▸ RAW DATA
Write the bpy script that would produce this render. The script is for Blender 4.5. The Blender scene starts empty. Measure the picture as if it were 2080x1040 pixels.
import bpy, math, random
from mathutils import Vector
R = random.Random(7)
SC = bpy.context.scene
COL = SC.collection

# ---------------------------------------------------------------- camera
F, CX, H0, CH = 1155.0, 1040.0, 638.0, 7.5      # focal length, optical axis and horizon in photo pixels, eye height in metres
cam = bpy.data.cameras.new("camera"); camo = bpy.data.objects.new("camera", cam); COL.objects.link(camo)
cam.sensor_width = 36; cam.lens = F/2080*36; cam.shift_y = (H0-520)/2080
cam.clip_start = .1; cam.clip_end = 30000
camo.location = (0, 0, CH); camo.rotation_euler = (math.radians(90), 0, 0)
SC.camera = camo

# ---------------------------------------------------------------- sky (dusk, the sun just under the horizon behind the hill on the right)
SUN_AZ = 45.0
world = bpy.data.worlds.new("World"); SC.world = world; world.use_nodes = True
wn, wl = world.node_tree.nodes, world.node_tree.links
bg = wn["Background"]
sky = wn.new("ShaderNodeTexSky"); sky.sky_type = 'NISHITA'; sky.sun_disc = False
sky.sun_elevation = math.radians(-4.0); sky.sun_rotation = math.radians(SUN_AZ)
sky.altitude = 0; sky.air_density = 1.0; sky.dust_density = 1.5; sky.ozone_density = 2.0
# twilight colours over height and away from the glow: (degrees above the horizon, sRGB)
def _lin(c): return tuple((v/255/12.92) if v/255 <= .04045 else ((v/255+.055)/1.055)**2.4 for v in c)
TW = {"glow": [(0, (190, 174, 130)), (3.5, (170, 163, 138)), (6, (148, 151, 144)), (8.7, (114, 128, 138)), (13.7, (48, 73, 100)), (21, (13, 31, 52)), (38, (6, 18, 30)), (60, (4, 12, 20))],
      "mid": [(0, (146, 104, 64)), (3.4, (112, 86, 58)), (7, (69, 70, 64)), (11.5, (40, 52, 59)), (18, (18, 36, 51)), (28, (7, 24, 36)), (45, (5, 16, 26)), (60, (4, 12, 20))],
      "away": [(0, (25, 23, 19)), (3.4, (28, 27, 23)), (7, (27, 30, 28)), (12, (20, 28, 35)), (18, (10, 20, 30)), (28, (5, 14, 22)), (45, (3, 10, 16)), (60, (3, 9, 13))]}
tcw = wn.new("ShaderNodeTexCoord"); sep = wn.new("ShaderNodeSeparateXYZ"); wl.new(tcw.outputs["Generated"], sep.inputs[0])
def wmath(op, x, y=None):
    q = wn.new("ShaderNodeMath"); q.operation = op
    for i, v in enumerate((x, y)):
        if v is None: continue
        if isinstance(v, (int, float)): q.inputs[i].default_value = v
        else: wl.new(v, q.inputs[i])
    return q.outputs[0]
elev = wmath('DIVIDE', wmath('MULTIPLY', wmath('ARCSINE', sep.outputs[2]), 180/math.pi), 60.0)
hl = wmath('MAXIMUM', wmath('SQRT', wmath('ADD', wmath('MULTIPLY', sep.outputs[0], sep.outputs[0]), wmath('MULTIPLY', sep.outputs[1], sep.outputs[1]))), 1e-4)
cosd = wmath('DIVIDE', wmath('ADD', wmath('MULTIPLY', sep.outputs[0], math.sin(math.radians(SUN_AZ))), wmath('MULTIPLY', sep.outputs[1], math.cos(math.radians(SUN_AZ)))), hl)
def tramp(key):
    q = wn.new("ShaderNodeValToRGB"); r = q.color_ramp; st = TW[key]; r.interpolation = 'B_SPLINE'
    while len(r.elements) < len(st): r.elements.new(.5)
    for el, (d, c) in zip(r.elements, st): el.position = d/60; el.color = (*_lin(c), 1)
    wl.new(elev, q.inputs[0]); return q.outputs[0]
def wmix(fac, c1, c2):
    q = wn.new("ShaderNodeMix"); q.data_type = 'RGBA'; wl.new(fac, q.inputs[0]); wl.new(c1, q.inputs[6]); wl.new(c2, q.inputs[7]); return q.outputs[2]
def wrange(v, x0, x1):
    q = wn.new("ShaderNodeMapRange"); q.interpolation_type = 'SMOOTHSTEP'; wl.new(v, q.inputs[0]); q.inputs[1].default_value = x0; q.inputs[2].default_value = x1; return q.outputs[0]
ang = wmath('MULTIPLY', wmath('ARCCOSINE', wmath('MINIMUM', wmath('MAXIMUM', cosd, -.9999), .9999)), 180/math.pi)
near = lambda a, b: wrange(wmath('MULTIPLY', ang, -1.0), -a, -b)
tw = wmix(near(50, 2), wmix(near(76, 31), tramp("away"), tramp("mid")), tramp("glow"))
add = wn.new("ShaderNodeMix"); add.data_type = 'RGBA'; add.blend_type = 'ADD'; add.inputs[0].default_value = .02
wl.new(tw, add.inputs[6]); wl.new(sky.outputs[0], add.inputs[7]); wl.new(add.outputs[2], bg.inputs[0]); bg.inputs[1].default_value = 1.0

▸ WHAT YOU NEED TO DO
Copy out only the lines running from the beginning of the data to the line with "COL = SC.collection", both ends included.

▸ OUTPUT BELOW
Write the bpy script that would produce this render. The script is for Blender 4.5. The Blender scene starts empty. Measure the picture as if it were 2080x1040 pixels.
import bpy, math, random
from mathutils import Vector
R = random.Random(7)
SC = bpy.context.scene
COL = SC.collection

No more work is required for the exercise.